Monday, March 21, 2011

The Meaning of War

As American missiles rain down on the outskirts of Tripoli, and French and British jets begin the enforcement of a "no fly zone," I find myself really struggling with what Western leaders are saying.  For all of the protestations of concern for the well-being of the Libyan people coming from the mouths of Western leaders, I just can't bring myself to buy it.

The Libyan rebels are not, as some have misidentified them, freedom fighters.  Best I can tell, they are a random assemblage of folks who don't like Gaddafi.  That includes some liberal and progressive sorts who justifiably felt oppressed by his despotism.  But it also appears to include plenty of people who don't like him because they are from different tribal regions than his base, or who oppose him because he's a basically secular dictator and they are radically fundamentalist.   The rebels are an inchoate mess.  Images of them show functionally zero command and control, and no training.  They seem to be good at milling around in clusters, or firing semi-randomly at things, or running for cover. 

Gaddafi is hardly someone whose grasp on power I would support.  His regime has been kicking around forever.  Gaddafi's Libya doesn't have many friends in the Arab world, where his secular state socialism puts him out of sync with both the monarchists and the theocrats.  He's also almost universally disliked in Europe's social democracies, thanks to his support of some rather unpleasant terror activities.  We don't like him much, either, and for good reason.

But what we're seeing now is not about our concern the liberty of the poor oppressed people of Libya.  We aren't, as one commentator absurdly put it, siding with freedom fighters against a cruel and oppressive tyrant suppressing his people by force.  That is not why we are there, and not why the French are there, and not why the Brits are there.
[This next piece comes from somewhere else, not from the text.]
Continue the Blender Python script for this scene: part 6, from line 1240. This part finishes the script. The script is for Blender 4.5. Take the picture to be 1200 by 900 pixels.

We are there because of the oil.  There is no other national interest involved.

Of course, we won't hear this from our leaders.  Such a rationale seems too crass and self serving.  It makes us seem ignoble.   But were our noble rhetoric matched with action consistently, we'd have been on the ground in the Sudan for a decade.  The difference is petrochemical.  This is a clear and golden opportunity to replace the quixotic and suddenly vulnerable despot of an oil rich state with someone more beholden to the West for their grasp on power.   That new leadership will, of course, insure that some or all of Libya's significant reserves of oil are in the hands of a friend in this post-peak-oil time of dwindling resources.

So to do this, we have gone to war.  We are at war in Libya.  Now, we deny this.  We're just acting in an international coalition in a tactical and measured operation to protect the civilians of Libya.  But the actuality of it is clearly different.   War is the use of coordinated and intentional lethal and coercive force in a struggle for land or materiel between nation states.  That is what we are doing.  To argue otherwise is absurd.

Let us for a moment imagine that an international coalition...Canada, Belgium, and Costa Rica...had just levelled Andrews and Quantico.  The East Wing was in flames, punctured by a Canadian cruise missile.  The surface to air missile batteries that ring the nation's capital...they do, you know...were in ruins.   Belgian Sopwith Camels buzz ominously overhead.

Would we be at war?  Would we perceive ourselves as being at war?  Of course.  So what we are doing meets every set of criteria for war.  That we haven't taken certain formal constitutional steps is immaterial.  Reality is reality.

And in the reality of war, what a nation says never matches it's actions.  You say you're going to do one thing.  You do another, unanticipated thing.  In Sun Tzu's the Art of War, that ancient guide to the essence of effectively applying coercive power, this is made clear.  Let no one really know what you are doing, not even your own people.  Especially not your own people.

It's for this reason that America's "support role" means that we lob Tomahawk missiles at Libya by the hundreds.   It's for this reason that our "support role" involves British and French jets relying on us for targeting and mission coordination.  It's for this reason that our "support role" has American military power directly involved in striking targets.  It's for that reason that our "no-fly-zone" now somehow includes tanks and trucks and personnel, which only fly...briefly...after we've hit them with a JDAM.  It's for that reason that our "no-fly-zone" includes taking out Gaddafi's command and control, by which we mean taking out Gaddafi himself.

If it looks like a war, and smells like a war, and burns like a war, and kills like a war, it's war.